While they are more well known for their scoring, the Rockets are actually tied for fourth in the NBA as of March 7 with the L.A. Clippers and Orlando Magic in assists with 23.5 teams assists per game. Considering that the Clippers have Chris Paul, arguably the best point guard in the NBA, at the helm for them, that's quite the feather in the cap for Lin, who has 6.2 assists on the year.

Lin has made it clear that he's a "team-first" type of point guard by countless interviews that he has done since coming to Houston in free agency over the summer.

His first priority is making sure the team wins, not piling on impressive offensive stats. In the Rockets' system, which is centered around Harden's scoring and the team's ability to outrun its opponents, that attitude has served the Rockets well thus far, with Houston having won 8 of their last 14 games and in control of the seventh seed in the West with a 33-29 record.

Lin's 6.2 assists per game are a big help to the Rockets in that aspect. In fact, during the Rockets 33 wins, Lin has dished out 6.8 assists, rounding out to 223 assists from Lin that have helped the Rockets come out on top.

During losses, however, those numbers change dramatically. In the 29 games the Rockets have lost this season, Lin has only served 5.5 assists or 160 assists in those games.

For a closer example, let's take a look at the highs and lows during the Rockets' 2012-13 season. The Rockets lost 9 out of 17 games in the month of March, including a damaging seven-game losing streak, during which Lin was averaging 5.5 assists. During the losing streak, Lin's dishing numbers fell to a mere 5.0 assists per night.

Compare that to the Rockets' five-game winning streak, the longest of the season for Houston from Dec. 17 to Dec. 26. During that time, Lin's assists numbers were peaking at 7.6 assists per night. If the Rockets could get Lin to dish and find the open man at that level more often, that could mean wonders for their offense, and for their place in the standings.
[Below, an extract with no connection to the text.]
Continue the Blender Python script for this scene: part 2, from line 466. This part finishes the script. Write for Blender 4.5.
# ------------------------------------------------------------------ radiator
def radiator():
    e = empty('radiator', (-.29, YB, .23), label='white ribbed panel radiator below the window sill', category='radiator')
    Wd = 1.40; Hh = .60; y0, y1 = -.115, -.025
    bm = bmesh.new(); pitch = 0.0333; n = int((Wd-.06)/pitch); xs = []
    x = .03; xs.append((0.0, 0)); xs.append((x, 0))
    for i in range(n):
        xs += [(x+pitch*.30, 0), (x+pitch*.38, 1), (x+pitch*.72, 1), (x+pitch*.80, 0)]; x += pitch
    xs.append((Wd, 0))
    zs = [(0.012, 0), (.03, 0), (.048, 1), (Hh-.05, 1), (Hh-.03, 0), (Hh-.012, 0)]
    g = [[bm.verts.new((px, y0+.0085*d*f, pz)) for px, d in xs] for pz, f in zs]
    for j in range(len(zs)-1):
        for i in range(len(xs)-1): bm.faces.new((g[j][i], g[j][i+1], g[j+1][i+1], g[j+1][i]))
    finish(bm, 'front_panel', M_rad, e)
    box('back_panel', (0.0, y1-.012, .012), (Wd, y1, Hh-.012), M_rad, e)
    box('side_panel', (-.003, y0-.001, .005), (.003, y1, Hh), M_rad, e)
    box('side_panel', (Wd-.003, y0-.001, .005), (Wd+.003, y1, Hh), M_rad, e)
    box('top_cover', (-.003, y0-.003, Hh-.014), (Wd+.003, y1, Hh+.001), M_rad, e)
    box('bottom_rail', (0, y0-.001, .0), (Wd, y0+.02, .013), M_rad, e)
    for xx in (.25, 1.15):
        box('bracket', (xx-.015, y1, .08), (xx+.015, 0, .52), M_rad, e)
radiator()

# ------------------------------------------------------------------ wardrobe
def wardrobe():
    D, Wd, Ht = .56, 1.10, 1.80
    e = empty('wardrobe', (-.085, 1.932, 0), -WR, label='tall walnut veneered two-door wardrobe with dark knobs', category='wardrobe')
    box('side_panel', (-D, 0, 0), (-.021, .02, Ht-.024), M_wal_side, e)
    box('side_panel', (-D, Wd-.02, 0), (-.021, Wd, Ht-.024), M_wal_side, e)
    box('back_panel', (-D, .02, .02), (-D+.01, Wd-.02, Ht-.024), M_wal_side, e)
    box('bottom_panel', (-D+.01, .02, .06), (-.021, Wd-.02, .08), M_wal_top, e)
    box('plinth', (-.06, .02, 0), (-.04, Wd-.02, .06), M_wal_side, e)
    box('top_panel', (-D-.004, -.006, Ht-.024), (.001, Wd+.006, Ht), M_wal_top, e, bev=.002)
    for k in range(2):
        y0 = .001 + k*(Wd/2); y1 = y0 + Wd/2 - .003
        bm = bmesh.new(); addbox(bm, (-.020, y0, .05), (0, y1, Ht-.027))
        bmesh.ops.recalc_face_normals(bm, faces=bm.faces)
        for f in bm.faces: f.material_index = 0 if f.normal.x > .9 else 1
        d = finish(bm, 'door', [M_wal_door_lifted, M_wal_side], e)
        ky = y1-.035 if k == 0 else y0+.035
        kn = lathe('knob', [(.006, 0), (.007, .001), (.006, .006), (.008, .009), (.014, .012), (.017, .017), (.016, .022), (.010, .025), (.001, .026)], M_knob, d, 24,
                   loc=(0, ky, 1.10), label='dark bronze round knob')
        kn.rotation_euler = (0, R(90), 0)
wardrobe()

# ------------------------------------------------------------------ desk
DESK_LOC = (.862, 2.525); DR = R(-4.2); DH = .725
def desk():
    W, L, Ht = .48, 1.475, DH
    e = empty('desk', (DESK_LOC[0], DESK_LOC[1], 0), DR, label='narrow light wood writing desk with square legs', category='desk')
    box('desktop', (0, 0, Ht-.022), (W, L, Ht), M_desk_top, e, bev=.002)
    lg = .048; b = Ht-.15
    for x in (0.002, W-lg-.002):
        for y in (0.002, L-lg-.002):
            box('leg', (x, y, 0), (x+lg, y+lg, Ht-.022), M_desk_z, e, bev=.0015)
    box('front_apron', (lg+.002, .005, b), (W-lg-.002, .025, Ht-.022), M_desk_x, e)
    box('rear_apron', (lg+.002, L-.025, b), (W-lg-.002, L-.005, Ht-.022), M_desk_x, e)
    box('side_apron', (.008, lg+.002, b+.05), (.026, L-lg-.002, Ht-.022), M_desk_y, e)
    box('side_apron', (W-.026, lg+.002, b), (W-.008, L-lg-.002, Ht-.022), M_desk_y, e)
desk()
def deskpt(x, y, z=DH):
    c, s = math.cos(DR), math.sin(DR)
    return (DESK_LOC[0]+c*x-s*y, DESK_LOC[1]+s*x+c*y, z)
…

The fact is, however, they're going to need Lin to get to that point more often in the remaining 20 games left in the Rockets' schedule. Lin may not be able to get 20 points a night every night during those games, but that doesn't mean that he can't make sure that Chandler Parsons, the team's second-best scorer, doesn't get a few more looks. Or that Omer Asik can't get a few feeds from Lin in the post more often. Or that he can't help new teammate and power forward Donatas Motiejunas become a bigger part of the offense.

The great playmakers like Rajon Rondo or the Clippers' Paul are able to get teammates involved consistently, even when they aren't producing points at a frequently high pace. Lin is appearing to be of that mold. He doesn't predominantly score, as he prefers to pass the ball more often than not, though as his history suggests, Lin can become an offensive force when the timing is right and he gets hot. However, those games don't come around often, so for Lin to become a truly elite point guard, he needs to be able to generate more of those second-hand points for his teammates, especially with Houston locked in a playoff battle with Golden State, Utah and the L.A. Lakers.

When Lin is dishing high numbers of assists, the Rockets usually win; it's all in the math. And if he can get those numbers higher in the last 20 games of the season, it could add up to not only the Rockets' first playoff berth in three seasons, but at a pretty good bracket position, as well.